Southern California filmmakers Bowsprit Company sent in the description: “It almost ended before it started, with the crash of their first-speed yacht record attempt, the disaster that broke the short-lived Wood Duck. The Iron Duck tells a story of how Bob Dill and Bob Schumacher went on to build and sail the fastest wind-powered vehicle in the world.
“In 1999, they shattered the 100 mph mark and secured a place in the record books that held for ten years to the day.
“The wind-powered world speed record was an obsession of Dill’s who thought he could break it with the initiative engineering ideas he had to build the Iron Duck.

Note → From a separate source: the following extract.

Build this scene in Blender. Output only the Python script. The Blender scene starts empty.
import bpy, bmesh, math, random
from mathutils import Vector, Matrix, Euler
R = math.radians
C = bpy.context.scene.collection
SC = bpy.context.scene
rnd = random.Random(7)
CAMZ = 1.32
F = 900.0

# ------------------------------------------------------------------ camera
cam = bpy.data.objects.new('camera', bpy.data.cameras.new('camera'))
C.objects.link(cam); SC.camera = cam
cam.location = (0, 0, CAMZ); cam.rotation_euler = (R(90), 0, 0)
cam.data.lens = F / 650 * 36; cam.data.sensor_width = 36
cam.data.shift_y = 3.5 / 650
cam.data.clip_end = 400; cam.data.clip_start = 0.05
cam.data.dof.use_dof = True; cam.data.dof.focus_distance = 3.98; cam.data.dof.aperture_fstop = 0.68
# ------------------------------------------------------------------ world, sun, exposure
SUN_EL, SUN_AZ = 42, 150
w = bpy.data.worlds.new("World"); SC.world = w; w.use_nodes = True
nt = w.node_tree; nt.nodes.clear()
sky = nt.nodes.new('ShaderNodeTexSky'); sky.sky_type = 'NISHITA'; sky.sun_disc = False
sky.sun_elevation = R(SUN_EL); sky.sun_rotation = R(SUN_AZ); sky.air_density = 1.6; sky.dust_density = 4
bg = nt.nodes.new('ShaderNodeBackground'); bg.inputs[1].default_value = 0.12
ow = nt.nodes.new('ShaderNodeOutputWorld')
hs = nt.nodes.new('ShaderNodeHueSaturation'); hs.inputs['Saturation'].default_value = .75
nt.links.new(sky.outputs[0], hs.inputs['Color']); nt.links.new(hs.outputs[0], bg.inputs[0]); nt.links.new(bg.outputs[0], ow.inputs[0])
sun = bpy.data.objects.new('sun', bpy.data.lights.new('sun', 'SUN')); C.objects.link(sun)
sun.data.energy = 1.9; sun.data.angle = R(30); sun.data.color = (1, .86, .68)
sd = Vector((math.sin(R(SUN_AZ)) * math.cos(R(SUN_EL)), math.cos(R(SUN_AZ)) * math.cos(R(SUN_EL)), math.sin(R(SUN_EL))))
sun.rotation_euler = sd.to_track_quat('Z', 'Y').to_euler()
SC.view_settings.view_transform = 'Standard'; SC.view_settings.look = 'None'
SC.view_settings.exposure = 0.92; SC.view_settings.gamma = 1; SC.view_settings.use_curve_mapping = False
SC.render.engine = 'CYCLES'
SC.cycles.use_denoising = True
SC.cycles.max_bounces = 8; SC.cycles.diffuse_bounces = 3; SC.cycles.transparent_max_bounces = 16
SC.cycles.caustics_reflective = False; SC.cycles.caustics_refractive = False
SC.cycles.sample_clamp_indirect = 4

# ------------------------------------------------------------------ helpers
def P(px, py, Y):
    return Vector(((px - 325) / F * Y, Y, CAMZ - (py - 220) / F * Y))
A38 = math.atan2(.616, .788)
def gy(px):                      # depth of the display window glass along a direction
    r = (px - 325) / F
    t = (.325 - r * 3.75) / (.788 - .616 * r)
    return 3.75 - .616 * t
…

Bob Dill’s infatuation with the speed record drew him to drag his best friend Schumacher along across the country every year for a decade. They persevered through unpredictable playa conditions, design iterations, and entirely self-funding an ambitious record attempt. The campaign was a success with Bob Schumacher, who set a new and seemingly unbeatable speed record at 116.7 mph. However, both friends have always wanted for the trophy to be in Bob Dill’s name.
“Today, we follow Bob Dill as he brings the legendary boat out of retirement to sail it one last time (his 70th birthday) before scrapping it and saying goodbye to the 30-year project. As in the speed trials, the wind doesn’t readily cooperate, and Dill has to decide if he is ultimately ready to let go of the dream of the Iron Duck.”
Curiously, after ten years, the record was broken by Bay Area sailor and entrepreneur Richard Jenkins, who is also the founder of Saildrone in Alameda which we covered in our August 2018 issue. Richard is recognized in the film when he ups the record from 116 miles per hour to 126.1 mph aboard his land yacht Greenbird. The film is worth watching, and comes out November 20. The Greenbird record still stands.